COTTER, Chief Justice.

The defendant, Enrique Vasquez, has appealed from the judgment rendered on a jury verdict of guilty of robbery in the first degree in violation of § 53a-134(a)(4) of the General Statutes, 1 as charged in a one-count information. He claims that the trial court committed reversible error by failing to instruct the jury, as requested, that the crime of larceny in the fourth degree was a lesser included offense of robbery in the first degree.

The trial testimony of the complainant, Heriberto Montanez, disclosed the following: On March 24, 1977, Montanez was the manager of Patillas Market in Stamford. After closing the store at about 8 p. m., he heard a knock at the front door, and, recognizing the defendant, he unlocked the door and allowed him to enter. Although the defendant was known to Montanez only as "Kicka," the parties had known each other for two and a half to three years. Vasquez asked him for a pound of baloney, and, when Montanez walked to the back of the store to slice the requested cold cuts, Vasquez reached over the counter near the cash register and took a handgun which the store owner kept on the premises during business hours. Upon leaving the store Vasquez pointed the gun at Montanez and said, "If you try to do something, I shoot you."

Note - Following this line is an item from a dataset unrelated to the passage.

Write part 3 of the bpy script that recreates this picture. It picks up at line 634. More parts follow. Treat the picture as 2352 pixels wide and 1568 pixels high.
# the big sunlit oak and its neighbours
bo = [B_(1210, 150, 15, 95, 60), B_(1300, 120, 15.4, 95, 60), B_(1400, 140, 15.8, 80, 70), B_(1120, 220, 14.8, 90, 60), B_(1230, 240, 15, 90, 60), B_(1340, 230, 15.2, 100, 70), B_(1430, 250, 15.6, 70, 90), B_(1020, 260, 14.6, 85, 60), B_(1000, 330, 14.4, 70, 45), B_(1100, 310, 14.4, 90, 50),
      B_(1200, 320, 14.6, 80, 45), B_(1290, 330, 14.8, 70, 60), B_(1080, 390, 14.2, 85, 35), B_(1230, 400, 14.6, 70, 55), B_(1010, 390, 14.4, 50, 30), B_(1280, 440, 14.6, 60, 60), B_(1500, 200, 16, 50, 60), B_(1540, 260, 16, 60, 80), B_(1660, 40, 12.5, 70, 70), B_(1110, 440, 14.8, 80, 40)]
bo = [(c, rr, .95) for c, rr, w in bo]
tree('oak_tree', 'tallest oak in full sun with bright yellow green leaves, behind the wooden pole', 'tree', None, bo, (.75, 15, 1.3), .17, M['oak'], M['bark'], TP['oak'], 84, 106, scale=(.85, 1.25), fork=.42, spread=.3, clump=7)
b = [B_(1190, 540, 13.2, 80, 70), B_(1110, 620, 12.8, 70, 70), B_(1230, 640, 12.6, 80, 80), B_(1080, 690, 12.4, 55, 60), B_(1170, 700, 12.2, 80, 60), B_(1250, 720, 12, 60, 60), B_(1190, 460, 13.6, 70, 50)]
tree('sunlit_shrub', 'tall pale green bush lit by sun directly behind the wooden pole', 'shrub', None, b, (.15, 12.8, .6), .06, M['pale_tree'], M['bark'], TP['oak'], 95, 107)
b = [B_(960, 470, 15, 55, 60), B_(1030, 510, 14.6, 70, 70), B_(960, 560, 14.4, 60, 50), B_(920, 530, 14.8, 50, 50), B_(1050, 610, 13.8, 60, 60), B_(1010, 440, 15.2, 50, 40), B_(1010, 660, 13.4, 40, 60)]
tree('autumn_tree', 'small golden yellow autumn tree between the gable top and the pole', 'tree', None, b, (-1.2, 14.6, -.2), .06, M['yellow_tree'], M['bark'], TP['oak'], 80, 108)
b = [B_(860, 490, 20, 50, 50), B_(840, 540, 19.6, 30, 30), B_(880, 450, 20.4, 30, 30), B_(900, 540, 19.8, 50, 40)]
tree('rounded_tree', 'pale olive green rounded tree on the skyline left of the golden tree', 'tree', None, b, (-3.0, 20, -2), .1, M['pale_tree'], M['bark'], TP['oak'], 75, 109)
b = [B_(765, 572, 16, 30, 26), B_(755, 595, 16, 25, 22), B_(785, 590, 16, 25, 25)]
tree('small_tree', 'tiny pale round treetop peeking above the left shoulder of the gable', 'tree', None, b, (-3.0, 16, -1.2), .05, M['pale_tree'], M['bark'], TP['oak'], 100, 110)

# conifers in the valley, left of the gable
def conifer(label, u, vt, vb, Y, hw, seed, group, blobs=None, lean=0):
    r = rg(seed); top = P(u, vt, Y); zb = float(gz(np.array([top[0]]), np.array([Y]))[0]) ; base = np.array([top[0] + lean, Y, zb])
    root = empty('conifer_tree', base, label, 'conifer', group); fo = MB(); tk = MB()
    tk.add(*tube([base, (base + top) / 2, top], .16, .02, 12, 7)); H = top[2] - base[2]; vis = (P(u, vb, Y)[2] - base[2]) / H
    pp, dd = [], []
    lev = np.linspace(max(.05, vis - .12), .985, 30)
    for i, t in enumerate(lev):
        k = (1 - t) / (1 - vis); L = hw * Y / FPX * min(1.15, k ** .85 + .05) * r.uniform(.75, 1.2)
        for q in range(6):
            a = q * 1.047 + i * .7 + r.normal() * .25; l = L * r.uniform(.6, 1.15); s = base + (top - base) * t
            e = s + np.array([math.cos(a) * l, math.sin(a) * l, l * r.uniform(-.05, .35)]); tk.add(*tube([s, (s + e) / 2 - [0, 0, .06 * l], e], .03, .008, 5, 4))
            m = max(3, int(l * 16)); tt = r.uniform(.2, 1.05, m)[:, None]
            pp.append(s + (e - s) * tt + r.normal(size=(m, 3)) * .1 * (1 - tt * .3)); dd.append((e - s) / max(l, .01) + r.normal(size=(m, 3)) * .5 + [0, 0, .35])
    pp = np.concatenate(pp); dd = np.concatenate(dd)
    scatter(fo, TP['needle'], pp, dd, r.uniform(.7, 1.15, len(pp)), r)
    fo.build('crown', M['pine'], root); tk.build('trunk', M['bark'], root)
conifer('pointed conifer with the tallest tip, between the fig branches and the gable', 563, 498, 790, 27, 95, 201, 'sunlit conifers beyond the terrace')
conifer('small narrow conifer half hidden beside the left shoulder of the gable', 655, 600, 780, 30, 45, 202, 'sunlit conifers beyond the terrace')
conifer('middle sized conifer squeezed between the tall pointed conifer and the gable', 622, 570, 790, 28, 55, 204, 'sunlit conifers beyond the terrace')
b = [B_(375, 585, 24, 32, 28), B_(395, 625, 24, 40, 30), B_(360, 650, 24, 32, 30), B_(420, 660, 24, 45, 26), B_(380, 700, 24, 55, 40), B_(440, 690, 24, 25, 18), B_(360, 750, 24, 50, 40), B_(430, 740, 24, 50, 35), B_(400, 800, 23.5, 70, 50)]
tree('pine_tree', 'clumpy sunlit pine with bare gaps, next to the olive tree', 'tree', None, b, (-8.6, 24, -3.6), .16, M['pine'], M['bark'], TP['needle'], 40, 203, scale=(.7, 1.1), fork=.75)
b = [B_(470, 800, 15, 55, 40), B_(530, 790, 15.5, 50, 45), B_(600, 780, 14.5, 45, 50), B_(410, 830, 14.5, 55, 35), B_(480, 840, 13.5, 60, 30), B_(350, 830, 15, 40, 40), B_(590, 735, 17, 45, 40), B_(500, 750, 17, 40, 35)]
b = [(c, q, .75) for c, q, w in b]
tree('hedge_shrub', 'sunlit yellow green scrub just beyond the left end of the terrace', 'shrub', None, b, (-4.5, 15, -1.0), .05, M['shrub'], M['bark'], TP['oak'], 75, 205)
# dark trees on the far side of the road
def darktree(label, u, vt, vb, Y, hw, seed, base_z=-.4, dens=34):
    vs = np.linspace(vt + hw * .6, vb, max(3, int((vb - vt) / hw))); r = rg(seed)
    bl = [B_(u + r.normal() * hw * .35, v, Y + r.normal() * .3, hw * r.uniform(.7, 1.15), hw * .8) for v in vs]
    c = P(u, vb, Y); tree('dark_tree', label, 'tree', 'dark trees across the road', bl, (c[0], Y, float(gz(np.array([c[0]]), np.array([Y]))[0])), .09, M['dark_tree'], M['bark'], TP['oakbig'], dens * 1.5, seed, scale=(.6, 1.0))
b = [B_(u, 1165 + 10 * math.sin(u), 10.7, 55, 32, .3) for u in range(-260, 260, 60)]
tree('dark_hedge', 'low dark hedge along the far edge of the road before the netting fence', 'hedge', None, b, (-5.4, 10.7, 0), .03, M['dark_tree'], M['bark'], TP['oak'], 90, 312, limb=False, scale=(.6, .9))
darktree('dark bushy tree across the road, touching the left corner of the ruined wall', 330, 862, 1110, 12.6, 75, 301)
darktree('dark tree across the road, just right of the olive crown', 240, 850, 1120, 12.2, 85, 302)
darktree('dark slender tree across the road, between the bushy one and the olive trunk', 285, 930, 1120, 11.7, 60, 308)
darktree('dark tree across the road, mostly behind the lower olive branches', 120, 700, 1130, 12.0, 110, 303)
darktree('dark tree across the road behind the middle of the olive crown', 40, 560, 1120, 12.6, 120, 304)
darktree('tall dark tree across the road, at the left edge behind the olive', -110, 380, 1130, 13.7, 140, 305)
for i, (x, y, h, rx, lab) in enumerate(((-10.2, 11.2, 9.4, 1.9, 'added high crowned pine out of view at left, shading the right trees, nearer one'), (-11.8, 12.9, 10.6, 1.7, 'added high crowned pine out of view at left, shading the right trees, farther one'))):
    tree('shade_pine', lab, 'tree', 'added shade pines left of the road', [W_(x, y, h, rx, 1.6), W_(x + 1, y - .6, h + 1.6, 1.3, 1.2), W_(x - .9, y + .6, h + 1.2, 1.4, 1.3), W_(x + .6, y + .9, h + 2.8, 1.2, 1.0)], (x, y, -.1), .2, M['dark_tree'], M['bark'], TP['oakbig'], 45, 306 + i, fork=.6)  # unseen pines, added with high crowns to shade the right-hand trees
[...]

Following the presentation of all the evidence, the defendant filed with the court written requests to charge, pursuant to § 2263 of the 1963 Practice Book. He requested, inter alia, that the court instruct the jury on the law pertaining to robbery in the second degree, robbery in the third degree, and larceny in the fourth degree on the ground that the above offenses are lesser included crimes of robbery in the first degree with which the defendant was charged in the information. After the rendition of the jury's verdict of guilty, the defendant filed a motion for a new trial claiming error in the court's failure to charge the jury on the lesser included offense of larceny in the fourth degree. Practice Book, 1963, § 2313. The court denied the motion for a new trial and rendered a judgment of guilty of robbery in the first degree.

" The test for determining whether one violation is a lesser included offense in another violation is whether it is possible to commit the greater offense, in the manner described in the information or bill of particulars, without having first committed the lesser. If it is possible, then the lesser violation is not an included crime." State v. Brown, 163 Conn. 52, 61-62, 301 A.2d 547, 552; State v. Harden, 175 Conn. 315, 323, 398 A.2d 1169; State v. Troynack, 174 Conn. 89, 97, 384 A.2d 326.

In the present case, the information charged the defendant with robbery in the first degree in that he stole a .38 caliber revolver from Heriberto Montanez and threatened the use of what he represented by his words or conduct to be a firearm in the course of his flight from the scene. 2 See General Statutes § 53a-134(a)(4). The crime of larceny, on the other hand, is committed when a person, "with intent to deprive another of property or to appropriate the same to himself or a third person, . . . wrongfully takes, obtains or withholds such property from an owner." General Statutes § 53a-119. Although one of the factors which determines the grade of the larceny committed is the value of the property taken; see General Statutes §§ 53a-122(a)(2); 53a-124(a)(1); and 53a-125(a); when the value cannot be ascertained, its value is deemed to be an amount less than fifty dollars so as to constitute larceny in the fourth degree. General Statutes §§ 53a-121(a)(3); 53a-125. Therefore, since larceny in the fourth degree as described above does not require any element that is not needed to commit the greater offense of robbery in the first degree in the manner alleged in the information, the larceny is a lesser included offense of robbery. State v. Brown, supra, 163 Conn. 61, 301 A.2d 547.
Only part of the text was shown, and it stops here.